Resmi kurum ve yetkililer, mahpusların yeterli düzeyde sağlıklı yaşam koşullarına ve tıbbi bakıma erişimini sağlamakla yükümlüdür.

Uluslararası standartlar, cezaevinde sağlanan tıbbi bakım hizmetinin, cezaevi dışındaki olanaklarla eşit olması düsturu üstüne oluşturulmuştur.

Komitesi’ne göre; “Cezaevlerine gelişlerinde hükümlülere, sağlık bakım hizmetinin varlığı ve işleyişi hakkında bilgi veren ve hijyenle ilgili temel önlemleri hatırlatan bir kitapçık veya broşür verilmesi faydalı olacaktır”.

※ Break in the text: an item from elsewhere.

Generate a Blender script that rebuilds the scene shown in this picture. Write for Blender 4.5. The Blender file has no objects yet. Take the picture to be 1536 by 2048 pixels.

Komite, ayrıca “Tutukluların gözetim altında bulundukları süre boyunca, tutukluluk sürelerinden bağımsız olarak her zaman bir doktora erişim haklarının bulunması gereklidir.

Sağlık hizmetleri, doktora danışma talepleri gereksiz gecikme olmadan karşılanacak şekilde düzenlenmelidir.” diyor.

Bizim de haykırmamız gerek. Cezaevlerinde can çekişen insanlarımızı tahliye edin!

Onların yaşam hakkını gasp etmeyin!

Onlar sandığınız kadar kimsesiz değil, bunu da iyi bilin!